For Ulrichs, urnings were a sort of third gender who possessed the physical body of a man but the inner spirit of a woman, which Preciado described as “a female soul confined within a man’s body.”

 

 

Ulrichs was a German nationalist, Beachy said, and in addition to the legal emancipation of urnings, his other great political passion was German unification. He used his writings to oppose the growing domination of the Kingdom of Prussia, a military and political powerhouse that seemed determined to bring the other German states under its control.

 

 

He feared that Prussia would succeed in uniting the German states and would introduce its sodomy law into lands that did not criminalize same-sex activity, including his native Hanover.

Ulrichs’s fears about Prussia proved correct. Prussia annexed Hanover in 1866, and Ulrichs was jailed twice in 1867 for anti-Prussian activities before he was banished from his homeland.

 

 

His personal papers were confiscated, including a list of 150 suspected urnings in Berlin that was taken to the desk of Otto von Bismarck, who orchestrated the unification of Germany in 1871.

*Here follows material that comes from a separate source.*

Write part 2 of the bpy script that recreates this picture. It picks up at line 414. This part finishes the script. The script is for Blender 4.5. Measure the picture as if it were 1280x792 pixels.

By 1872, the Prussian sodomy law, also known as Paragraph 175, had been adopted by all the states of the new German Empire. It was a crushing blow for Ulrichs. He published one final pamphlet in 1879 and then crossed the Alps by foot and settled in Italy, where his public advocacy for urnings ceased. He spent his remaining years editing a small Latin-language literary journal. He died on July 14, 1895. He was 69.

 

 

Paragraph 175, which criminalized sex between men but did not address lesbianism, remained in place in some variation for more than 100 years. It was ultimately repealed in 1994.In 2017 the German Parliament voted unanimously to void the convictions of roughly 50,000 men who had been prosecuted under the law since World War II and to compensate thousands who were still alive.

 

Ulrichs was celebrated by early-20th-century gay activists like Magnus Hirschfeld, but after the rise of Nazism his contributions to history were forgotten for decades. Today there are streets named for him in Berlin, Munich, Hanover and other parts of Germany.